= Scripts that build scenes =

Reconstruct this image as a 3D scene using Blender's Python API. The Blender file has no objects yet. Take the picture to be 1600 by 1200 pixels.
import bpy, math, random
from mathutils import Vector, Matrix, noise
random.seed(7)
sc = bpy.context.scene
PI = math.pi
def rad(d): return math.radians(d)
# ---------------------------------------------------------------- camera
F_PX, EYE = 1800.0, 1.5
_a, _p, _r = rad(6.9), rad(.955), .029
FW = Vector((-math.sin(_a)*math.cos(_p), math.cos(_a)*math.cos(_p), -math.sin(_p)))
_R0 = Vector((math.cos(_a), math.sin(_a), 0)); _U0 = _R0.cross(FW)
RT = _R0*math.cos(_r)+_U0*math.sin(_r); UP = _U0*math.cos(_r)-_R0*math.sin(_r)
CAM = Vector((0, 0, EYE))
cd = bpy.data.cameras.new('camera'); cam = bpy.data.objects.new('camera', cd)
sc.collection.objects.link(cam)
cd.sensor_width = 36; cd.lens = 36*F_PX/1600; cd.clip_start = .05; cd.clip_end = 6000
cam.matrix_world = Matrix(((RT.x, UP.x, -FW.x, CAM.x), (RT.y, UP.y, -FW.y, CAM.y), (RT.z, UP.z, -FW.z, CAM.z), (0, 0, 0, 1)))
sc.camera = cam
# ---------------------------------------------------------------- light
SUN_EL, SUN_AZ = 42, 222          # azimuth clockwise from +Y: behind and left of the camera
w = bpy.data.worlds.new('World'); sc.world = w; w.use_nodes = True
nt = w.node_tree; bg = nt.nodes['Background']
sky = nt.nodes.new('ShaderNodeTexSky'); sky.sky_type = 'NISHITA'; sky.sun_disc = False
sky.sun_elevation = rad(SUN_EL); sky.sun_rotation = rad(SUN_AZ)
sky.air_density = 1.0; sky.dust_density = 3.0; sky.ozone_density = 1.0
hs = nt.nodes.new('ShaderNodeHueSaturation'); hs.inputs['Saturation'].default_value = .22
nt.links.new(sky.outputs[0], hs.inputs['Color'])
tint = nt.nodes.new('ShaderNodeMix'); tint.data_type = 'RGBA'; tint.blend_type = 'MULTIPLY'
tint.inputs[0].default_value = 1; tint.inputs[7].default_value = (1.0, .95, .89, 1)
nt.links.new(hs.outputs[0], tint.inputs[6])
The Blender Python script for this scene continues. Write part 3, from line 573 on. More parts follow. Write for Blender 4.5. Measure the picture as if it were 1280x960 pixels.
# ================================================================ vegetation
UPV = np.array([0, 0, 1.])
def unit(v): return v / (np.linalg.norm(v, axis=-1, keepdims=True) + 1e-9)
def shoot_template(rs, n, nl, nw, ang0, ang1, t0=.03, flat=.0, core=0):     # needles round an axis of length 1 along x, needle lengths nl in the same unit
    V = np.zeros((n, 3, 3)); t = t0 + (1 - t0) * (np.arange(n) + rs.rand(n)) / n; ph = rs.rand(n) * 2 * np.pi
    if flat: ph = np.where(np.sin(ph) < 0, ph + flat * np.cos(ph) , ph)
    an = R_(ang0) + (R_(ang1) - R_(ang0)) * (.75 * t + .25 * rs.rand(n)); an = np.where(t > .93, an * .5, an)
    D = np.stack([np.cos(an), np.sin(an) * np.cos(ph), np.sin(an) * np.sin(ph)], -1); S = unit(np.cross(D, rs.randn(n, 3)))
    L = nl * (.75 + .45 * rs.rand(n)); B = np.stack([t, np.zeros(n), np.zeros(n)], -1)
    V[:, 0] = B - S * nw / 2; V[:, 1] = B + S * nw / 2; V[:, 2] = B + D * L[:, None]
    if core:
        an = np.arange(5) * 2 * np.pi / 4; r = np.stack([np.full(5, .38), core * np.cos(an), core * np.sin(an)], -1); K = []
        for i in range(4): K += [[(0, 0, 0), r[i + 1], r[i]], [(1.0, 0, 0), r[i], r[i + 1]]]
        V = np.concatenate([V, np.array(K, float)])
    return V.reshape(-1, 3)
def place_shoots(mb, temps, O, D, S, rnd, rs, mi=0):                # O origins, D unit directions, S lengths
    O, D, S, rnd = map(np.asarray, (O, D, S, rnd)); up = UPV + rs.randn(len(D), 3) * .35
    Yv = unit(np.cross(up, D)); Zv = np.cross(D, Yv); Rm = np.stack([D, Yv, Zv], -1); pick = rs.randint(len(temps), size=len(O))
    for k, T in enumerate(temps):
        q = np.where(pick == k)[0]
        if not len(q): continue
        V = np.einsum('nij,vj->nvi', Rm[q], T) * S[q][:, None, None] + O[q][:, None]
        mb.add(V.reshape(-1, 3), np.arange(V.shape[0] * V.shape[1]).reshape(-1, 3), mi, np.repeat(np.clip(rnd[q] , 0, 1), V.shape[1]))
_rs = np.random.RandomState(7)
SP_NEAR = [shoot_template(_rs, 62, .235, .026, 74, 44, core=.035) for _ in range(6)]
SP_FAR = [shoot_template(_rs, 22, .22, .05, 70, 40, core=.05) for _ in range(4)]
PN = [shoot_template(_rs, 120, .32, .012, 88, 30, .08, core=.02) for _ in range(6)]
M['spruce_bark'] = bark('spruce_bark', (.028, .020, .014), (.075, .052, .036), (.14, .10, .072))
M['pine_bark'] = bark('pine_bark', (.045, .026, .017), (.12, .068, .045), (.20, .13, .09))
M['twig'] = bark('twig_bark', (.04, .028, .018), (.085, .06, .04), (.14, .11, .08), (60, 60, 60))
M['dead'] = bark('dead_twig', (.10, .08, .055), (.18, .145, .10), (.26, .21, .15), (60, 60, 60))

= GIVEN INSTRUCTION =
Look over the listing above. Pick out and copy every line that includes "Python".

= RESPONSE TO THIS EXERCISE =
Reconstruct this image as a 3D scene using Blender's Python API. The Blender file has no objects yet. Take the picture to be 1600 by 1200 pixels.
The Blender Python script for this scene continues. Write part 3, from line 573 on. More parts follow. Write for Blender 4.5. Measure the picture as if it were 1280x960 pixels.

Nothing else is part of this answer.